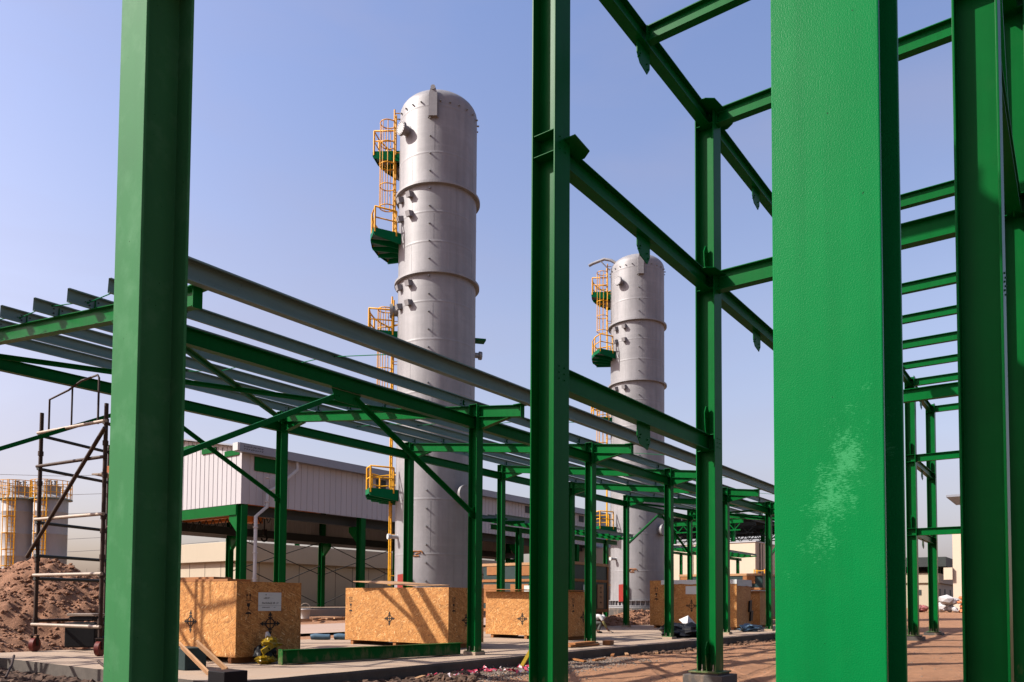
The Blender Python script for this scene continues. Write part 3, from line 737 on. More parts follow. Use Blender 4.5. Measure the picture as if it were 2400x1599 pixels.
heap('dirt_mound', M_mound, 8.0, 27.6, 4.4, 2.6, 1.15, R(-45), 9, 90, 1800, (.015, .07), .8, label='low dark heap of loose earth at the left foot of the big mound', category='dirt mound')
heap('dirt_mound', M_mound, 47.5, 23.6, 7.5, 1.7, .95, R(-4), 5, 90, 1500, (.02, .1), .6, label='long brown earth bank in front of the far tower base', category='dirt mound')

# ------------------------------------------------------------------ crates
def cog_mark(parent, c, face, s=.2):
    """painted centre-of-gravity cross; face '-X' or '-Y'"""
    u = Vector((0, -1, 0)) if face == '-X' else Vector((1, 0, 0)); n = Vector((-1, 0, 0)) if face == '-X' else Vector((0, -1, 0))
    q = Vector((0, 0, 1)); c = Vector(c)+n*.002; m = MB(); t = n*.002
    def quad(o, a, b): m.prism([(-1, -1), (1, -1), (1, 1), (-1, 1)], o, a, b, t)
    quad(c, u*s*1.0, q*.014); quad(c+n*.0006, u*.014, q*s*1.0)
    for d, e in ((u, q), (-u, q), (q, u), (-q, u)):
        o = c+d*s*.66+n*.001; m.prism([(0, -.16*s*1.4), (.34*s, 0), (0, .16*s*1.4)], o, d, e, t)
        quad(c+d*s*.52+n*.0012, d*.012, e*s*.22)
    pts = [(math.cos(k*math.pi/10)*.42*s, math.sin(k*math.pi/10)*.42*s) for k in range(21)]
    for a, b in zip(pts[:-1], pts[1:]):
        o0 = c+u*a[0]+q*a[1]; o1 = c+u*b[0]+q*b[1]; d = (o1-o0)/2; w_ = d.normalized().cross(n)*.014; quad((o0+o1)/2+n*.0015, d*1.1, w_)
    m.build('gravity_mark', M_ink, parent)
def handling_marks(parent, c, face, s=1.0):
    u = Vector((0, -1, 0)) if face == '-X' else Vector((1, 0, 0)); n = Vector((-1, 0, 0)) if face == '-X' else Vector((0, -1, 0))
    q = Vector((0, 0, 1)); c = Vector(c)+n*.002; t = n*.002
    def P(poly, o): m.prism([(x*s, y*s) for x, y in poly], o, u, q, t)
    m = MB()
    for sx in (-.04, .04):                                             # this way up
        o = c+q*.2*s+u*sx*s; P([(-.008, -.06), (.008, -.06), (.008, .02), (-.008, .02)], o); P([(-.028, .02), (.028, .02), (0, .065)], o)
    P([(-.075, 0), (.075, 0), (.075, .012), (-.075, .012)], c+q*.115*s)
    P([(-.04, .06), (.04, .06), (.032, .0), (.008, -.02), (.008, -.06), (-.008, -.06), (-.008, -.02), (-.032, 0)], c+q*.0)   # glass
    P([(-.03, -.072), (.03, -.072), (.03, -.06), (-.03, -.06)], c)
    P([(.075*math.cos(k*math.pi/8), .05*math.sin(k*math.pi/8)) for k in range(9)], c-q*.17*s); P([(-.006, -.07), (.006, -.07), (.006, 0), (-.006, 0)], c-q*.17*s)  # umbrella
    m.build('handling_marks', M_ink, parent)
def crate(label, x0, x1, y0, y1, z0, z1, lid=True, post=True):
    T = thing('plywood_crate', label, 'crate', ((x0+x1)/2, (y0+y1)/2, -.1), 'strand board crates on the shed slab')
    m = MB(); t = .018
    m.box(x0, x0+t, y0, y1, z0, z1); m.box(x1-t, x1, y0, y1, z0, z1)
    m.box(x0+t, x1-t, y0+.004, y0+t+.004, z0+.003, z1-.004); m.box(x0+t, x1-t, y1-t-.004, y1-.004, z0+.003, z1-.004)
    m.box(x0+t, x1-t, y0+t, y1-t, z1-.05, z1-.03)
    m.build('panels', M_osb, T)
    yj = y0+(y1-y0)*.46; j = MB(); j.box(x0-.0012, x0+.002, yj-.003, yj+.003, z0+.01, z1-.01); j.build('panel_joint', M_wooddk, T)
    zj = z0+1.22 if z1-z0 < 2 else z0+1.25; j = MB(); j.box(x0+.02, x1-.02, y0+.0026, y0+.006, zj-.0035, zj+.0035); j.build('panel_joint', M_wooddk, T)
    for zz in (z0+.05, z1-.05):
        q = MB(); k = 0
        while y0+.1+k*.22 < y1-.05: q.box(x0-.0022, x0+.001, y0+.1+k*.22-.006, y0+.1+k*.22+.006, zz-.006, zz+.006); k += 1
        q.build('nail_row', M_ink, T)
    for y in (y0+.25, (y0+y1)/2, y1-.3):
        s = MB(); s.box(x0+.03, x1-.03, y-.06, y+.06, -.1, z0-.002); s.build('skid', M_wooddk, T)
    return T
c1 = crate('nearest strand board crate, with a white paper sheet on its shaded side', 10.11, 11.86, 14.94, 18.4, .04, 1.72)
cog_mark(c1, (11.0, 14.944, .77), '-Y', .27); cog_mark(c1, (10.11, 16.71, .80), '-X', .26); handling_marks(c1, (10.42, 14.944, 1.17), '-Y', 1.05)
m = MB(); m.box(10.67, 11.29, 14.936, 14.941, 1.06, 1.48); pp = m.build('paper_sheet', M_paper, c1)
text_mesh('PACKAGE 09. 37', .062, 'lettering', M_ink, pp, (10.99, 14.934, 1.235), RX)
for dy, tx, sz in ((1.425, '\u25a0        \u2014\u2014\u2014', .03), (1.365, 'PROJECT SITE     - - - - -', .022), (1.34, 'SHIPPING UNIT  - - - - - - - - -', .022), (1.14, 'GROSS WEIGHT  - - - -  KG', .03)):
    text_mesh(tx, sz, 'lettering', M_ink, pp, (10.95, 14.934, dy), RX)
m = MB(); m.box(10.66, 11.30, 14.9345, 14.9355, 1.175, 1.179); m.build('printed_line', M_ink, pp)
c2 = crate('long strand board crate standing left of the first front shed column', 17.19, 18.85, 14.95, 19.4, .04, 1.72)
cog_mark(c2, (17.19, 17.37, .76), '-X', .22); handling_marks(c2, (17.19, 19.14, 1.15), '-X', 1.1); cog_mark(c2, (18.0, 14.954, .74), '-Y', .2); handling_marks(c2, (17.43, 14.954, 1.17), '-Y', 1)
c3 = crate('strand board crate half hidden by the central tall column and second shed column', 23.96, 25.7, 15.09, 18.9, .04, 1.70)
cog_mark(c3, (23.96, 17.13, .66), '-X', .24); cog_mark(c3, (25.05, 15.094, .74), '-Y', .22); handling_marks(c3, (24.33, 15.094, 1.15), '-Y', 1.2)
c4 = crate('biggest strand board crate, topped with torn white sheeting', 39.76, 41.95, 14.6, 19.6, .04, 2.55)
cog_mark(c4, (39.76, 17.11, 1.15), '-X', .34); handling_marks(c4, (39.76, 19.2, 1.75), '-X', 1.6)
m = MB(); m.box(39.748, 39.752, 16.64, 17.45, 1.78, 2.22); m.build('paper_sheet', M_paper, c4)
def drape(m, x0, x1, y0, y1, zt, drop, seed, face='-X'):
    rnd = random.Random(seed); n = 14
    pts = []
    for k in range(n+1):
        y = y0+(y1-y0)*k/n; j = rnd.uniform(-.01, .01); pts.append(((x0-.03, y, zt-drop*(1+rnd.uniform(-.12, .12))), (x0-.026+j, y, zt+.01), (x1, y, zt+.025+j)))
    v = [p for q in pts for p in q]
    m.add(v, [(k*3+i, (k+1)*3+i, (k+1)*3+i+1, k*3+i+1) for k in range(n) for i in range(2)])
m = MB(); drape(m, 39.76, 41.9, 14.58, 18.9, 2.55, .22, 3)
n = 10; rnd = random.Random(5); v = []
for k in range(n+1):
    x = 39.74+2.25*k/n; v += [(x, 14.575, 2.565), (x, 14.55, 2.565-.32-.03*rnd.random())]
m.add(v, [(k*2, k*2+2, k*2+3, k*2+1) for k in range(n)])
m.build('torn_sheeting', M_paper, c4)
for (p, r) in (((41.7, 14.56, 1.15), .3), ((41.85, 14.56, .62), .28)):
    m = MB(); m.obox(p, (.18, 0, .02), (0, .05, 0), (.05, 0, r)); m.build('torn_black_flap', M_black, c4, bevel=.02)
m = MB(); m.rock((39.7, 18.3, 2.12), .26, .8, random.Random(2)); m.build('torn_black_flap', M_black, c4)
c5 = crate('farthest strand board crate, peeping out at the right of the biggest one', 44.6, 46.6, 15.0, 19.4, .04, 2.02)
m = MB(); m.box(44.5, 46.7, 14.95, 19.5, 2.03, 2.07); m.build('lid', M_paper, c5); m = MB(); m.box(44.52, 46.68, 14.93, 19.5, 1.94, 2.028); m.build('lid_batten', M_wooddk, c5)
m = MB(); m.rock((44.5, 15.9, 1.6), .2, 1, random.Random(8)); m.build('torn_black_flap', M_black, c5)
cog_mark(c5, (44.6, 16.8, .9), '-X', .3)
# loose lids and boards lying on crates
def boards(name, label, cat, quads, mat, group=None):
    m = MB()
    for c, ax, ay, az in quads: m.obox(c, ax, ay, az)
    tag(m.build(name, mat, bevel=.003), label, cat, group)
boards('loose_lid', 'raised loose lid board lying askew on the long strand board crate', 'board', [((17.95, 17.6, 1.87), (.85, .12, .03), (-.2, 1.25, .08), (0, -.001, .012))], M_wood)
boards('loose_lid', 'dark edged lid planks stacked on the nearest crate', 'board', [((10.42, 16.9, 1.748), (.30, 0, 0), (0, 1.6, 0), (0, 0, .025)), ((10.40, 17.2, 1.803), (.26, .05, 0), (-.05, 1.2, 0), (0, 0, .028))], M_wooddk)
boards('loose_lid', 'thin dark lid resting on the crate behind the central column', 'board', [((24.6, 17.0, 1.76), (.95, 0, 0), (0, 2.1, .03), (0, 0, .014))], M_wooddk)
# dark sheeted machine crates
def teal_crate(label, x0, x1, y0, y1, z0, z1, zmid):
    T = thing('sheeted_crate', label, 'crate', ((x0+x1)/2, (y0+y1)/2, 0), 'dark sheeted crates with timber battens')
    m = MB(); m.box(x0, x1, y0, y1, z0, z1); m.build('sheeting', M_tealcloth, T, bevel=.03)
    for z, h in ((z1-.05, .16), (zmid, .15), (z0+.1, .16)):
        m = MB(); m.box(x0-.05, x0-.004, y0-.05, y1+.05, z-h/2, z+h/2); m.box(x0-.05, x1+.05, y0-.05, y0-.004, z-h/2-.002, z+h/2-.002); m.build('batten', M_wood if z > z1-.2 else M_wooddk, T, bevel=.008)
    for x in (x1-.03,):
        m = MB(); m.box(x-.07, x+.07, y0-.056, y0-.004, z0, z1-.14); m.build('batten', M_wooddk, T)
    y = y0+.5
    k = 0
    while y < y1-.3:
        m = MB(); m.box(x0-.046, x0-.004, y, y+.85, z1-.66-(k % 2)*.06, z1-.16); m.build('timber_panel', M_wooddk, T, bevel=.01); y += 2.3; k += 1
    y = y0+.9
    while y < y1-.8:
        m = MB(); m.box(x0-.03, x0-.004, y, y+1.3, z0+.5, zmid-.22); m.build('timber_panel', M_wooddk, T, bevel=.01); y += 2.0
    for k in range(3):
        m = MB(); m.box(x0+.1, x1-.1, y0+.3+k*(y1-y0-.8)/2, y0+.55+k*(y1-y0-.8)/2, -.3, z0-.004); m.build('skid', M_wooddk, T)
    return T
t1 = teal_crate('big dark teal sheeted crate with orange brown battens, between the towers', 36.5, 40.55, 22.75, 29.0, .72, 3.55, 2.55)
m = MB(); m.box(36.455, 36.465, 25.4, 25.95, 1.7, 2.25); m.build('paper_sheet', M_paper, t1)
m = MB(); m.box(39.3, 39.95, 22.69, 22.745, .95, 2.35); tp = m.build('timber_panel', M_wood, t1)
m = MB()
for z in (2.15, 1.9, 1.62, 1.3):
    m.box(39.5, 39.75, 22.683, 22.689, z-.02, z+.02); m.box(39.61, 39.64, 22.6815, 22.6825, z-.1, z+.1)
m.build('handling_marks', M_ink, tp)
m = MB(); m.box(37.7, 37.95, 22.70, 22.745, 1.85, 2.3); m.build('paper_sheet', M_paper, t1)
t2 = teal_crate('dark teal sheeted crate whose top shows above the biggest strand board crate', 52.3, 55.3, 17.4, 23.4, .2, 3.32, 2.3)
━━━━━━
GOAL OF THE EXERCISE ▸
Exactly as they appear, print the lines of the listing above from its first line through the line that contains "base', category='dirt mound')", minus the pictures.

OUTPUT BELOW ▸
The Blender Python script for this scene continues. Write part 3, from line 737 on. More parts follow. Use Blender 4.5. Measure the picture as if it were 2400x1599 pixels.
heap('dirt_mound', M_mound, 8.0, 27.6, 4.4, 2.6, 1.15, R(-45), 9, 90, 1800, (.015, .07), .8, label='low dark heap of loose earth at the left foot of the big mound', category='dirt mound')
heap('dirt_mound', M_mound, 47.5, 23.6, 7.5, 1.7, .95, R(-4), 5, 90, 1500, (.02, .1), .6, label='long brown earth bank in front of the far tower base', category='dirt mound')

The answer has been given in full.